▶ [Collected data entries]
= = = = =

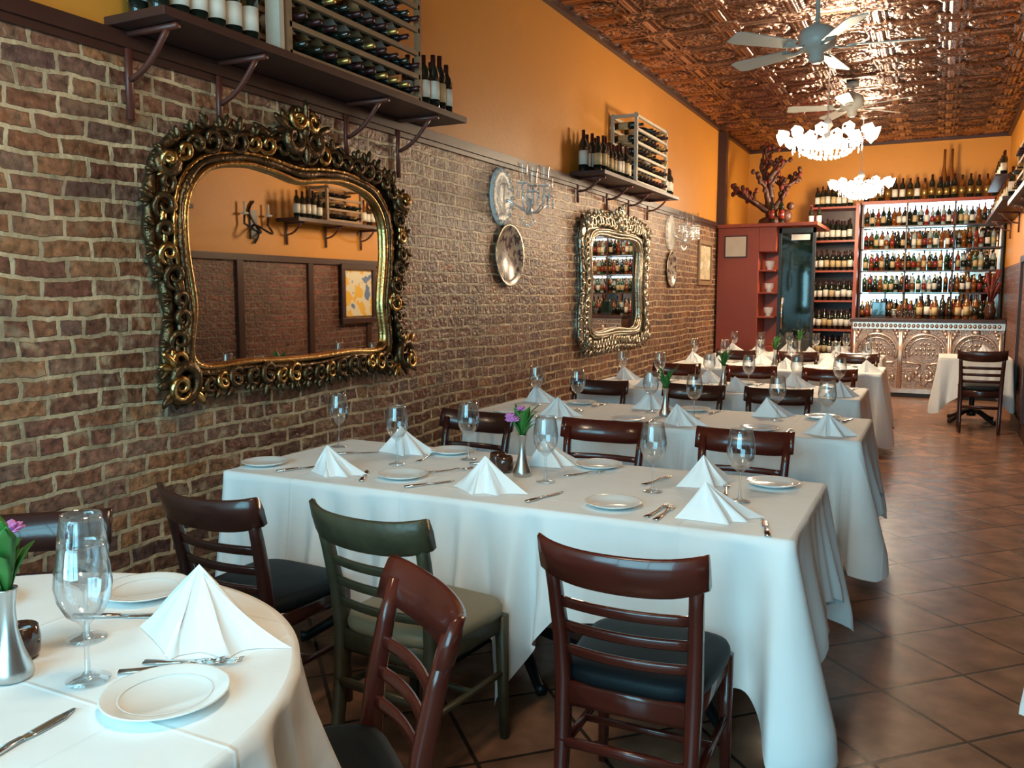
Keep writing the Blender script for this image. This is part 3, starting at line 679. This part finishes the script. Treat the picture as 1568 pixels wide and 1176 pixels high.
def vase_obj(x,y,z=ZT,flower=True,seed=1,s=1):
    rnd=random.Random(seed); e=empty('bud_vase_with_flowers',(x,y,z+.001)); e.scale=(s,s,s)
    b=MB(); b.lathe([(0,0),(.036,0),(.038,.008),(.036,.02),(.024,.05),(.015,.09),(.013,.13),(.018,.165),(.019,.168),(.016,.165),(.011,.13),(0,.1)],20,'pewter'); b.obj('silver_vase',parent=e)
    b=MB()
    for k in range(13):
        a=rnd.random()*6.28; r=rnd.uniform(.02,.065); h=rnd.uniform(.05,.15)
        pts=[(0,0,.14),(r*.3*math.cos(a),r*.3*math.sin(a),.165+h*.4),(r*.7*math.cos(a),r*.7*math.sin(a),.165+h*.8),(r*1.2*math.cos(a),r*1.2*math.sin(a),.165+h)]
        b.sweep(pts,[.003,.015,.017,.002],[.0012]*4,'leaf',ref=(-math.sin(a),math.cos(a),0),square=False,n=6)
    b.obj('leaves',parent=e)
    if flower:
        b=MB()
        for fx,fy,fz in ((-.045,-.01,.235),(-.025,.03,.26),(-.06,.02,.215),(-.02,-.035,.225)):
            b.tube([(0,0,.15),(fx*.6,fy*.6,.2),(fx,fy,fz)],.002,'leaf',5)
            for k in range(16):
                a=k*2.4; q=.35+.65*k/16
                Mx=T(fx,fy,fz)@RZ(a)@RY(R(20+65*q)); b.ell((.0,0,.014),(.003,.010,.014),'pink',M4=Mx,n=6,m=4)
        b.obj('pink_blossoms',parent=e)
def votive(x,y,z=ZT):
    b=MB(); b.lathe([(0,0),(.03,0),(.036,.012),(.038,.04),(.034,.065),(.031,.067),(.034,.04),(.03,.02),(0,.018)],18,'votive',T(0,0,.001)); b.lathe([(0,.05),(.03,.05)],18,'paper'); b.obj('votive_candle_holder',(x,y,z))
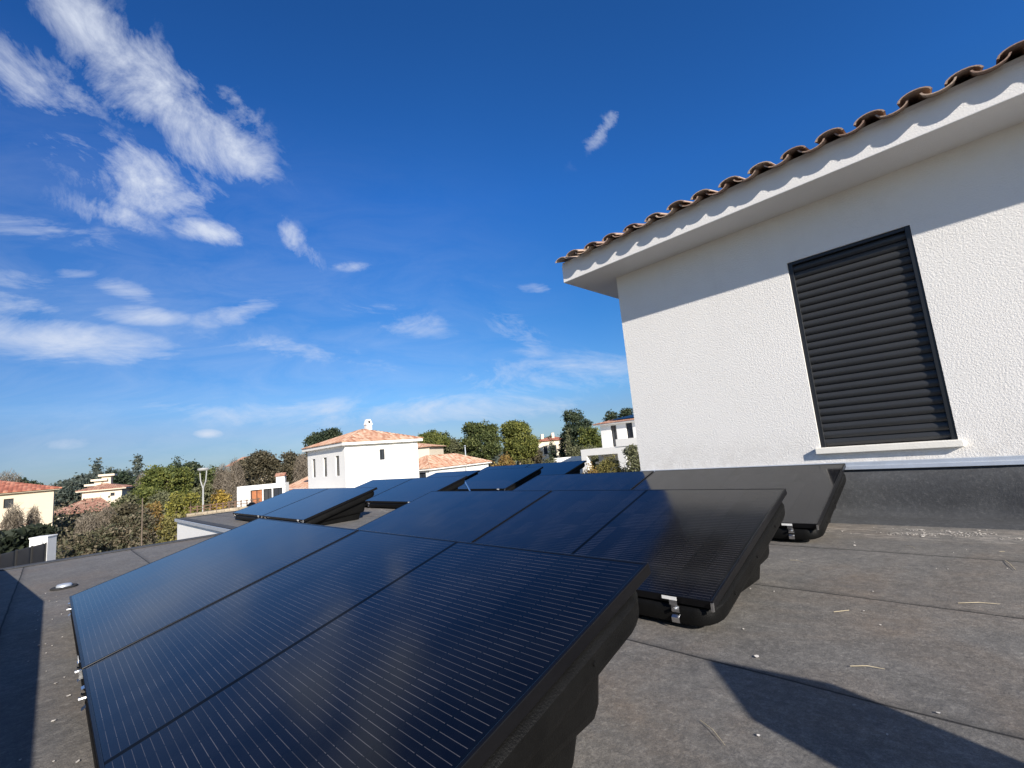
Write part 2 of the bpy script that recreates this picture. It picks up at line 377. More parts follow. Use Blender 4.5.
sun = bpy.data.lights.new('sun', 'SUN'); sun.energy = 5.0; sun.angle = math.radians(.53); sun.color = (1, .93, .83)
so = bpy.data.objects.new('sun', sun); COL.objects.link(so)
import mathutils
so.rotation_euler = mathutils.Vector(tuple(TOSUN)).to_track_quat('Z', 'Y').to_euler(); so.location = (20, -8, 12)

# ------------------------------------------------------------------ ground
_hc = at(150, 470, 150)
def gz(x, y):
    h = ZG+5.0*np.exp(-(((x-_hc[0])/38)**2+((y-_hc[1])/60)**2))
    return h+.18*np.sin(x*.21+1)*np.cos(y*.17)+.1*np.sin(x*.6+y*.4)
nx = 140; xs = np.concatenate([np.linspace(-900, -200, 20), np.linspace(-190, 60, 126), np.linspace(80, 900, 20)])
ys = np.concatenate([np.linspace(-900, -80, 20), np.linspace(-70, 200, 136), np.linspace(220, 900, 20)])
X, Y = np.meshgrid(xs, ys); Z = gz(X, Y); NX = len(xs)
mb = MB(); mb.v = [tuple(map(float, p)) for p in zip(X.ravel(), Y.ravel(), Z.ravel())]
mb.f = [(j*NX+i, j*NX+i+1, (j+1)*NX+i+1, (j+1)*NX+i) for j in range(len(ys)-1) for i in range(NX-1)]
tag(mb.build('ground', M['soil'], smooth=True), kind='structure')

# ------------------------------------------------------------------ the house we stand on
YW = 4.83; XC = -2.905
H = empty('villa', (0, 0, ZG), label='white rendered villa with tiled eave, closed grey shutter and flat felt roof under the panels', cat='house')
def hb(mb, name, mat, parent=None, **k):        # parts are written in world coordinates; shift to the thing's base
    if parent is None or parent is H:
        mb.v = [(a, b, c-ZG) for a, b, c in mb.v]; return mb.build(name, mat, H, **k)
    mb.v = [(a, b, c-ZG) for a, b, c in mb.v]; return mb.build(name, mat, parent, **k)
# flat roof: L-shaped slab, its body down to the ground
mb = MB(); poly = [(-7.9, -3.2), (6.5, -3.2), (6.5, 10.6), (-12.6, 10.6), (-12.6, 1.97), (-7.9, 1.97)]
# top, subdivided as two rectangles
mb.add([(-7.9, -3.2, ZR), (6.5, -3.2, ZR), (6.5, 1.97, ZR), (-7.9, 1.97, ZR), (-12.6, 1.97, ZR), (6.5, 10.6, ZR), (-12.6, 10.6, ZR)], [(0, 1, 2, 3), (4, 3, 2, 5, 6)])
for i in range(6):
    a = poly[i]; b_ = poly[(i+1) % 6]; mb.quad((a[0], a[1], ZR-.05), (b_[0], b_[1], ZR-.05), (b_[0], b_[1], ZR), (a[0], a[1], ZR))
FR = hb(mb, 'flat_roof', M['felt'])
mb = MB()
for i in range(6):
    a = poly[i]; b_ = poly[(i+1) % 6]; mb.quad((a[0], a[1], ZG-.5), (b_[0], b_[1], ZG-.5), (b_[0], b_[1], ZR-.05), (a[0], a[1], ZR-.05))
hb(mb, 'lower_wall', M['white_wall'])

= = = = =

▶ [Do this]
Give again only the lines that run from the line with "Write part 2" to the line with "(20, -8, 12)". Include both of those lines exactly as written.

▶ [Complete answer]
Write part 2 of the bpy script that recreates this picture. It picks up at line 377. More parts follow. Use Blender 4.5.
sun = bpy.data.lights.new('sun', 'SUN'); sun.energy = 5.0; sun.angle = math.radians(.53); sun.color = (1, .93, .83)
so = bpy.data.objects.new('sun', sun); COL.objects.link(so)
import mathutils
so.rotation_euler = mathutils.Vector(tuple(TOSUN)).to_track_quat('Z', 'Y').to_euler(); so.location = (20, -8, 12)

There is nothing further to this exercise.